Widely used in specialized electronics goods such as LEDs and electric vehicles, silicon carbide boasts versatility, wide commercial availability and growing use in high-power electronics, making it an attractive material for quantum information science, whose impact is expected to be profound. Drawing on physics at the atomic scale, technologies such as quantum computers, networks and sensors will likely revolutionize areas as varied as communication, drug development and logistics in the coming decades.

Now, scientists at the U.S. Department of Energy’s (DOE) Argonne National Laboratory, DOE’s Sandia National Laboratories and partner institutions have carried out a comprehensive study on the creation of qubits — the fundamental units of quantum information processing — in silicon carbide.

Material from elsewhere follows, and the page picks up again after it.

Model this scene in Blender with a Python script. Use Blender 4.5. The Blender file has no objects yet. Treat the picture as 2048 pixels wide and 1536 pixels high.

In a first-of-its-kind study, the Argonne and Sandia scientists harnessed cutting-edge nanoscale research tools at the two labs and successfully demonstrated a method for implanting qubits in silicon carbide with extreme precision. They also carried out state-of-the-art analysis on how silicon carbide responds at the atomic scale to the qubits’ implantation.

Their high-precision investigations enable scientists to better engineer quantum devices for specific purposes, whether to design ultraprecise sensors or build an unhackable communication network.

The researchers’ work was published in the journal Nanotechnology ("Deterministic nanoscale quantum spin-defect implantation and diffraction strain imaging") and supported in part by Q-NEXT, a DOE National Quantum Information Science Research Center led by Argonne.